NAFTA leak report clears PM’s chief of staff, blames Foreign Affairs

OTTAWA – An investigation into the so-called NAFTA-gate scandal has exonerated the prime minister’s chief of staff and the Canadian ambassador in Washington.

But the 21-page document lays blame at the Foreign Affairs Department for incorrectly classifying a diplomatic document and distributing it to too many people.

Two private investigators hired by Ottawa interviewed 36 bureaucrats, diplomats and others, but could not finger the person who handed the key diplomatic report over to the Associated Press.

In a brief written statement, Prime Minister Stephen Harper highlighted the findings and said he has “accepted all the recommendations of the report.”

The recommendations include tighter document security at Foreign Affairs.

The leak, originating from the Canadian Consulate in Chicago, set off a chain reaction which some believe resulted in Democratic Senator Barack Obama’s loss in March’s Ohio primary.

“The investigation has been unable to determine who leaked the report, to whom it was leaked or whether there was only one leak,” the investigators wrote.

“The original diplomatic report was incorrectly classified and had an inappropriately broad distribution list.”

The diplomatic report from the consulate in Chicago outlined a meeting between an Obama adviser and the consul general. It was issued by a Mr. de Mora, consul for political and economic relations and public affairs, on Feb. 13.

It quoted a high-level Canadian official as saying comments from Obama and Hillary Clinton about renegotiating NAFTA if either became president was nothing more than campaign rhetoric.

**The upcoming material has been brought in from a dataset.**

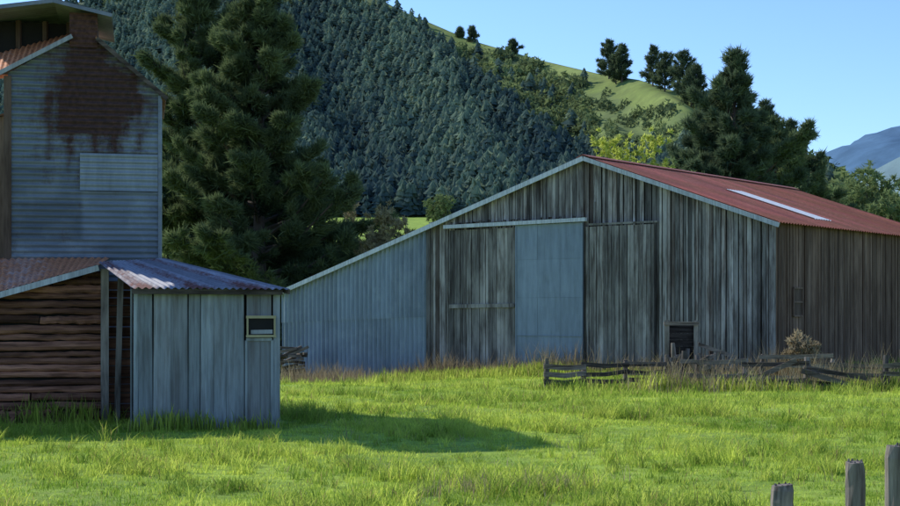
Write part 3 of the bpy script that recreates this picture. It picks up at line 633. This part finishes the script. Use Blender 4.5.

The note was distributed to 232 e-mail addresses, 212 of which were at Foreign Affairs. Eight were outside government.

Friday’s report said there is no evidence that the prime minister’s departing chief of staff, Ian Brodie, disclosed any classified information when he talked to CTV reporters about the candidates’ NAFTA remarks.

And it says there is no evidence that Canada’s ambassador to the United States, Michael Wilson, revealed any classified information, information tied to the diplomatic note, or about “any U.S. presidential candidate’s position with respect to NAFTA.”

Wilson’s comments in a telephone discussion with a CTV reporter, however, “likely helped lead the reporter to the Senator Obama campaign.”

The investigators reviewed logs of telephone calls placed by “officials of interest” from their government office and cellular phones.

They also looked at transmission logs from fax machines used by those same officials.

And they studied related e-mails to determine “who had knowledge of the information at what point in time, the extent of that knowledge, and whether any inappropriate transmission of information had occurred.”